Perhaps worst of all is that the technology for automating the vocalization of opinions is continually being refined. As it currently stands, writing up fake reviews takes time. Many sites fight abuses by discounting users who post only a single opinion, or post rave reviews for every one of a company's product. Creating enough accounts, seeding with enough real reviews (over a reasonable span of time), and changing each review enough to hide that you wrote them all is work. But software could do it for you someday. Already a great many blogs exist that just use software to rewrite other people's posts.
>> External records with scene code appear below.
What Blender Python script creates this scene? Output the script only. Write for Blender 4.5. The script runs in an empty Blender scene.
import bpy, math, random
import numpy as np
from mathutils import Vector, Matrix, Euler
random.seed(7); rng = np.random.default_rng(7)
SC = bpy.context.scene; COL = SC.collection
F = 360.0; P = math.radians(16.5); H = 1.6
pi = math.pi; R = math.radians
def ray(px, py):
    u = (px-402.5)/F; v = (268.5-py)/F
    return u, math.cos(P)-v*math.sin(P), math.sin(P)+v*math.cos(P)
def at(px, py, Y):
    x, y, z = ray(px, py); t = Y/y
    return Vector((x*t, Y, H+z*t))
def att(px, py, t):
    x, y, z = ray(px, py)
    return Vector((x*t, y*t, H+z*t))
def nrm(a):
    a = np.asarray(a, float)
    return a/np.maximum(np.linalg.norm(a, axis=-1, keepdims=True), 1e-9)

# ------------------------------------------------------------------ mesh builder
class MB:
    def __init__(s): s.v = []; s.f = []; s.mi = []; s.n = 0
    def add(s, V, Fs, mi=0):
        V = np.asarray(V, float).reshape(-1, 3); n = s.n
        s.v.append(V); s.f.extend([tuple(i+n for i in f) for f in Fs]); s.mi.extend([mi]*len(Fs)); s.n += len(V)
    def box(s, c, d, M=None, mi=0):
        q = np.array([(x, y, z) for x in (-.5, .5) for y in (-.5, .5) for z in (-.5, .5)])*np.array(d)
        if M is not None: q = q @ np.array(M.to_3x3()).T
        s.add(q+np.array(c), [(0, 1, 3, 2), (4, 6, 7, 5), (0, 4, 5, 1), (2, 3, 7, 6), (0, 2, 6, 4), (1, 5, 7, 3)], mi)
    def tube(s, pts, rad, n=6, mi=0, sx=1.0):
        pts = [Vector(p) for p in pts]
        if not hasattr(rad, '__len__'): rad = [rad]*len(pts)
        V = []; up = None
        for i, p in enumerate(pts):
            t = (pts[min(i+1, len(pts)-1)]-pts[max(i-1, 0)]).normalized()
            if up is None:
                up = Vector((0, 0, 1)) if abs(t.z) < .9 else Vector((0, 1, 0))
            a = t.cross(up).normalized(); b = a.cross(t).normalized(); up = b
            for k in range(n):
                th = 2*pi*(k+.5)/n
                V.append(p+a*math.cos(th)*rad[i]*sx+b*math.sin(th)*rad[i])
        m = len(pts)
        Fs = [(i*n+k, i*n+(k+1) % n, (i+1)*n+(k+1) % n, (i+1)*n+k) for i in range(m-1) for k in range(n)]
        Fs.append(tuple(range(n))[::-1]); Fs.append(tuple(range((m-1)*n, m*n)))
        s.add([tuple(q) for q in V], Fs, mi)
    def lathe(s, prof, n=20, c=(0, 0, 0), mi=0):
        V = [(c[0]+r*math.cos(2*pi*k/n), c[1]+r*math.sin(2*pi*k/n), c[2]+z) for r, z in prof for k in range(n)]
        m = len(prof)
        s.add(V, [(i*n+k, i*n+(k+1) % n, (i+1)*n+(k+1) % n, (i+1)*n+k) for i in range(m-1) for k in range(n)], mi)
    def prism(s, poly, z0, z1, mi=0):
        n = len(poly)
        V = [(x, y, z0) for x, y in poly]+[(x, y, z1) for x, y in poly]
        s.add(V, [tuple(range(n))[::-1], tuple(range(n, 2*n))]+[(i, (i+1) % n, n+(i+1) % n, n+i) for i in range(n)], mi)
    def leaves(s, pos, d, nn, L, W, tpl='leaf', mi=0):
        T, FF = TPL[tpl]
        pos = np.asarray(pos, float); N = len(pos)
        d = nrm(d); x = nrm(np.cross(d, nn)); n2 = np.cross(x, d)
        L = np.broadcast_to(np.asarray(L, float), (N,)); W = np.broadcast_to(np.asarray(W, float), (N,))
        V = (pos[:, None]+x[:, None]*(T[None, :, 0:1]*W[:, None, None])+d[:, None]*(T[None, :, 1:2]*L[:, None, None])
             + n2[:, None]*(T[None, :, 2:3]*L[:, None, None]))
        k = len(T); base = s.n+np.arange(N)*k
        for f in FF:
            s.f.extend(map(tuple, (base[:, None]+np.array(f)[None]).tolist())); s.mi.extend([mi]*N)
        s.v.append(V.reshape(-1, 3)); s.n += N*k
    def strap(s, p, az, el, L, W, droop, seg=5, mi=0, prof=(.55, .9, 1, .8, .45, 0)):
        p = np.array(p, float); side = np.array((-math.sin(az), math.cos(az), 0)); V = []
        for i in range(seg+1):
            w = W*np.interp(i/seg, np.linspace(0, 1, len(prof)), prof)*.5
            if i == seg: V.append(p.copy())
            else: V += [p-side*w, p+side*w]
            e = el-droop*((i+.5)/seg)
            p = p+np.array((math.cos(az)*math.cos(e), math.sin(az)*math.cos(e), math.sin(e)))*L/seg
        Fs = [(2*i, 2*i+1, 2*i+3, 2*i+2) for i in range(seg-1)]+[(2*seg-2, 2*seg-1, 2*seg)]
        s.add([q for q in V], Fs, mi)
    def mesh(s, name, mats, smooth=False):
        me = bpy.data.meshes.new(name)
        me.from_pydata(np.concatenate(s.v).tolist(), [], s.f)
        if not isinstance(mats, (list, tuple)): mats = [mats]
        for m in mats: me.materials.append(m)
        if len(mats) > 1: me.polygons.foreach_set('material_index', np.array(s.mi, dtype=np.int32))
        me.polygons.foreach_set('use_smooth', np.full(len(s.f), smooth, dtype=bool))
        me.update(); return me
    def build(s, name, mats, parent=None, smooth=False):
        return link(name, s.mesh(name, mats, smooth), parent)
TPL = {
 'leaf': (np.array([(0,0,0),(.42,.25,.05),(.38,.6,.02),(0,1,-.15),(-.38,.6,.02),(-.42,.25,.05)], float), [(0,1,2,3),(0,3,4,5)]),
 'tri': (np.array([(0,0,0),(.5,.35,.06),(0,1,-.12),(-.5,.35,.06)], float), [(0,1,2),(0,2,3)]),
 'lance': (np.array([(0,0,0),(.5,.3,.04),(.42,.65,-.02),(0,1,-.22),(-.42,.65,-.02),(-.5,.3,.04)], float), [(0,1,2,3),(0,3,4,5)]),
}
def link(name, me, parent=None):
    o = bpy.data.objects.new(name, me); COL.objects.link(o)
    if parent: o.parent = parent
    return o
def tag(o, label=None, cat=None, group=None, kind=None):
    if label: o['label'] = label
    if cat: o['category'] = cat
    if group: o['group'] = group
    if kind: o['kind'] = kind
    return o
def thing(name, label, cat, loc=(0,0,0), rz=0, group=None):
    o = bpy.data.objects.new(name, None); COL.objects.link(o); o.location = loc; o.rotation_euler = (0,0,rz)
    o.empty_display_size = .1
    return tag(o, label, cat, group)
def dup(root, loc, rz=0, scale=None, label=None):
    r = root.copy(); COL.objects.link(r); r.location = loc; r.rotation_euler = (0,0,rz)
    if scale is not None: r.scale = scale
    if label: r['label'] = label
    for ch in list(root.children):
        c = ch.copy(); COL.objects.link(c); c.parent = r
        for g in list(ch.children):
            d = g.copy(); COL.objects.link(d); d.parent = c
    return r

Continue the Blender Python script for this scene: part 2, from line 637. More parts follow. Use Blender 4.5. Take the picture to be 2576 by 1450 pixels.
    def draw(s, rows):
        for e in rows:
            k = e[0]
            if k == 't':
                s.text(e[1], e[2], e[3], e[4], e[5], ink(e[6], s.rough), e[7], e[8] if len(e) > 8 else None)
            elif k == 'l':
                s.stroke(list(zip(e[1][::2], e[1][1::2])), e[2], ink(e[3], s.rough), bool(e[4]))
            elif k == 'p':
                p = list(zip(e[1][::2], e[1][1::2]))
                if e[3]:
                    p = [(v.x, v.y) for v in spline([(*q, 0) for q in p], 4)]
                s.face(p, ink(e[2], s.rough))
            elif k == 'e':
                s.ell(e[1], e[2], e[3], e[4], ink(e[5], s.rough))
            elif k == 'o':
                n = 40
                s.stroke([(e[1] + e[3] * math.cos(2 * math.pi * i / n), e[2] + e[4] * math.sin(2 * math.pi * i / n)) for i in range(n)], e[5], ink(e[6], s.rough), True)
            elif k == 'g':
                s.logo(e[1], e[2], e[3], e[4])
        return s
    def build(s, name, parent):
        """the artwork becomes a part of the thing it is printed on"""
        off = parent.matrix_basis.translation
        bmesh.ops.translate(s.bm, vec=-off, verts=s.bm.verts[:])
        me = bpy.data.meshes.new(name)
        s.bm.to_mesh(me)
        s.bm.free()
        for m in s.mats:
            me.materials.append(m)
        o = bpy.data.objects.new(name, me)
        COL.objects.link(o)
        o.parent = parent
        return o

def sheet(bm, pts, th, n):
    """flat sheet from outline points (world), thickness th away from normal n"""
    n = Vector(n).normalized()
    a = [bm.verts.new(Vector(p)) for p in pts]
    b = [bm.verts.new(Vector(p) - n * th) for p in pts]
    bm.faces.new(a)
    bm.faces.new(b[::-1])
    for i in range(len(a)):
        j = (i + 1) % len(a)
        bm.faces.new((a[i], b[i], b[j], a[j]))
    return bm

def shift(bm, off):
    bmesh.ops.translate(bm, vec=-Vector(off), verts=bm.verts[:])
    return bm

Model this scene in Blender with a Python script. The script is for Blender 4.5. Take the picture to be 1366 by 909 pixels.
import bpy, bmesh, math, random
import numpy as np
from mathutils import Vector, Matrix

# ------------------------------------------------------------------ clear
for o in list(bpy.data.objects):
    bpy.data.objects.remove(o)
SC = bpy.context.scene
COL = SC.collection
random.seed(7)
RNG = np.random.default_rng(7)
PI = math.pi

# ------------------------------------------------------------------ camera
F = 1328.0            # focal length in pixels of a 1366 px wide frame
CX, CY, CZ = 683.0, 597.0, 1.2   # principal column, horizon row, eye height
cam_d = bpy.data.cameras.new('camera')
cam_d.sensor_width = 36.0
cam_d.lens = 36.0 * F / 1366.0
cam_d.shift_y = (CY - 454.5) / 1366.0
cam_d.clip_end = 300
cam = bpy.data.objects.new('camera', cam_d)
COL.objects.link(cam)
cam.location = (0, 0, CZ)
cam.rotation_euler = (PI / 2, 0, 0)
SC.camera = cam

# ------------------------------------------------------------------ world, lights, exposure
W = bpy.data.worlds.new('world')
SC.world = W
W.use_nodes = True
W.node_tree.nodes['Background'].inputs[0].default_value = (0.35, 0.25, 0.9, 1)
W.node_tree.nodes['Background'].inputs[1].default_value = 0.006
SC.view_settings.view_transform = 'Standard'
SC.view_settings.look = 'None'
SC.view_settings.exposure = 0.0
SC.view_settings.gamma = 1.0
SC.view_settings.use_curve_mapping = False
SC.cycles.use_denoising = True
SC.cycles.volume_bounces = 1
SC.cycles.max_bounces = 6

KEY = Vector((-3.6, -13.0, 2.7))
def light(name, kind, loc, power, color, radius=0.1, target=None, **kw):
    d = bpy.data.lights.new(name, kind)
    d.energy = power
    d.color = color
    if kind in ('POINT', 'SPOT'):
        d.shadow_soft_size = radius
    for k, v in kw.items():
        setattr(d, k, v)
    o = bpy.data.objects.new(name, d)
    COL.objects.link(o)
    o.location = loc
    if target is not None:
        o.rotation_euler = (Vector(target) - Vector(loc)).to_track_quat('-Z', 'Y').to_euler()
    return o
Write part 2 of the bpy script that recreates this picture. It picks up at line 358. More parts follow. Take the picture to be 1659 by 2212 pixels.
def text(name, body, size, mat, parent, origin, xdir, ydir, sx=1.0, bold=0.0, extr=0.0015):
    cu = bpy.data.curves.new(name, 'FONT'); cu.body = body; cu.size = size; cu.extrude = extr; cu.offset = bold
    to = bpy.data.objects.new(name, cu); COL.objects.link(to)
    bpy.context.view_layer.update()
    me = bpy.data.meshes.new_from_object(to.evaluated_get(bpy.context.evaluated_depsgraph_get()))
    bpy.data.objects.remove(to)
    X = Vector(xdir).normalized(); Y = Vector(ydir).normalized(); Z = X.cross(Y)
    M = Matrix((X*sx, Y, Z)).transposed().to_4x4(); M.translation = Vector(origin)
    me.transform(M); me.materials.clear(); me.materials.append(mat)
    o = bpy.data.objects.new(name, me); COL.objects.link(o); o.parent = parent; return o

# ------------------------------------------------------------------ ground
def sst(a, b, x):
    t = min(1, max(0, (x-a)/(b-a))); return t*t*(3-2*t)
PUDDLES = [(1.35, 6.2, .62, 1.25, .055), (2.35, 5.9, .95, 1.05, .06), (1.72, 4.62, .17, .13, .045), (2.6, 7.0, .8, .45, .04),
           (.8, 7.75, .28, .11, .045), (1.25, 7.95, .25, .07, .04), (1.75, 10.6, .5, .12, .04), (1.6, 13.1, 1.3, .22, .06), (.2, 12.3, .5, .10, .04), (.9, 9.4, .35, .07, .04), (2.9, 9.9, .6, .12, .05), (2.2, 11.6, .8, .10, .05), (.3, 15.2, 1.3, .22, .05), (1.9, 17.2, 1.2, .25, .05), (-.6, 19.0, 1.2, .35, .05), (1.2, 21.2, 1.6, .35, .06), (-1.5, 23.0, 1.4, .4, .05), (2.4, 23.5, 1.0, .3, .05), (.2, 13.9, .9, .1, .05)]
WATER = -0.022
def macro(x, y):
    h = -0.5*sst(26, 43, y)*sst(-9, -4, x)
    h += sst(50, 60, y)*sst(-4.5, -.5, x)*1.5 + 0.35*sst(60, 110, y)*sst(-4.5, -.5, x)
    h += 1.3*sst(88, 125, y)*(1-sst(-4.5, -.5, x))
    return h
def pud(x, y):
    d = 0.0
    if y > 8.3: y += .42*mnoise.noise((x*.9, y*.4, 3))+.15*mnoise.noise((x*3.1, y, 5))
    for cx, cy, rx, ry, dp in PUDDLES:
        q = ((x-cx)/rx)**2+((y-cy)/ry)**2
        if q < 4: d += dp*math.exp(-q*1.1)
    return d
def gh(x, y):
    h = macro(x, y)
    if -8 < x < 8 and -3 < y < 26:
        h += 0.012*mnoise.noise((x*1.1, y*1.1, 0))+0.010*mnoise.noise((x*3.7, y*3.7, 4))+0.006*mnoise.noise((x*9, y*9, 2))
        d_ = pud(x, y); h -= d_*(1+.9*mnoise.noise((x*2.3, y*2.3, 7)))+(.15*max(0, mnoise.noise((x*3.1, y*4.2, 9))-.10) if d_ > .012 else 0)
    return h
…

I suspect we'll manage, though. Paid reviews and payola have a long history, and society has managed. Using reviews as extortion is starting to generate lawsuits, and I suspect over time the worst abuses will subside. More than anything, the internet is just a reflection of society, and the same critical evaluation required for interacting with the world is necessary online. It's not so much that the internet is unleashing new evils on the world, as its proving incapable of defeating the same old evils we're used to.